How do I plot a series of disks in the center of each hexagon?
Just reuse the expression for the x and y components that you used when centering the hexagons:
Table[
Graphics[Disk[{3 i + 3 ((-1)^j + 1)/4, Sqrt[3]/2 j}, {0.25, 0.25}]],
{i, 0, 1},
{j, 0, 3}
]
This gives you:
Clear["Global`*"]
You can use CirclePoints
to define the Polygon
h[x_, y_] := Polygon[{x, y} + # & /@ CirclePoints[6]]

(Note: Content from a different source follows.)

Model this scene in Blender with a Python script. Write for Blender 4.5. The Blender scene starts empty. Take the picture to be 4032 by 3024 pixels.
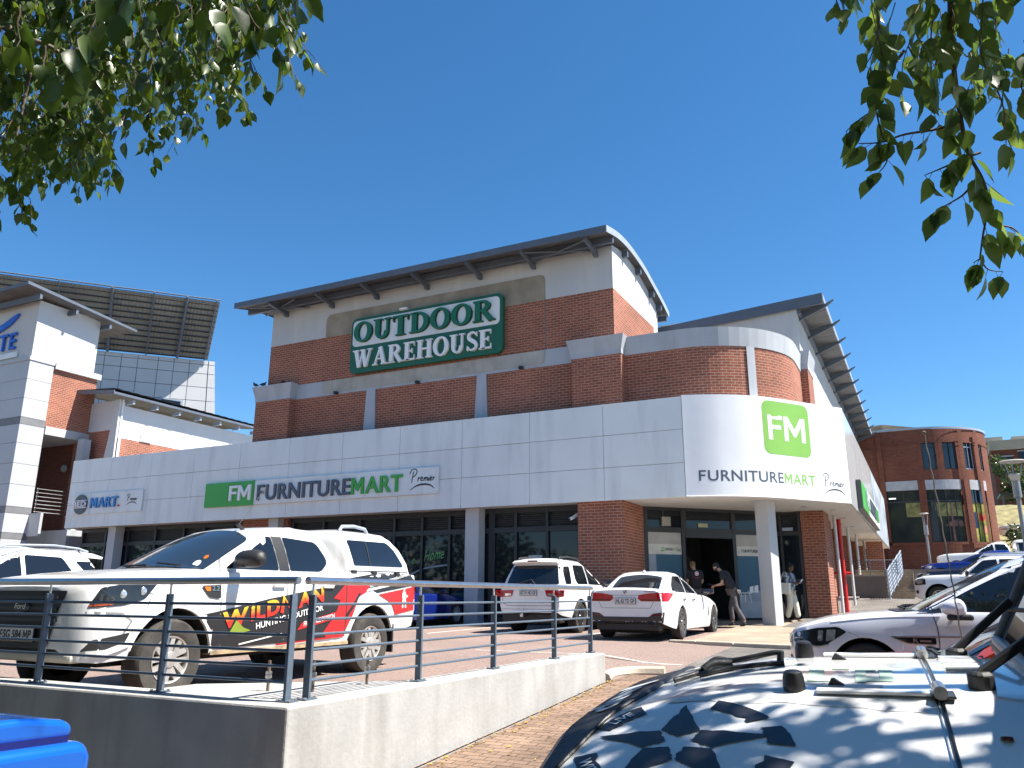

EDIT: As pointed out in the comment by J.M., using RegularPolygon
this can be simplified to
h[x_, y_] := RegularPolygon[{x, y}, 1, 6]
The common center points are
ctrs = Table[
{3 i + 3 ((-1)^j + 1)/4, Sqrt[3]/2 j},
{i, 0, 1}, {j, 0, 3}] //
Flatten[#, 1] &;
Map
Polygon
and Disk
onto the centers.
Graphics[{
EdgeForm[Opacity[.7]], {
White, h @@ #,
Black, Disk[#, 0.25]} & /@
ctrs}]
1. You can post-process your p1
to add disks at RegionCentroid
of polygons:
p1 /. p_Polygon:> {p, FaceForm[Black], Disk[RegionCentroid @ p, {1, 1} / 4]}
2. Alternatively, you can create a single disk/hexagon pair centered at {0, 0}
prims = {Black, Scale[Disk[], {1, 1}/4],
EdgeForm[Gray], FaceForm[], RegularPolygon[{0, 0}, 1, 6]};
and Translate
it using centers
:
centers = {3 # + 3 (1 + (-1)^#2)/4, Sqrt[3] #2/2} & @@@
Tuples[{{0, 1}, Range[0, 3]}];
Graphics[Translate[prims, #] & /@ centers]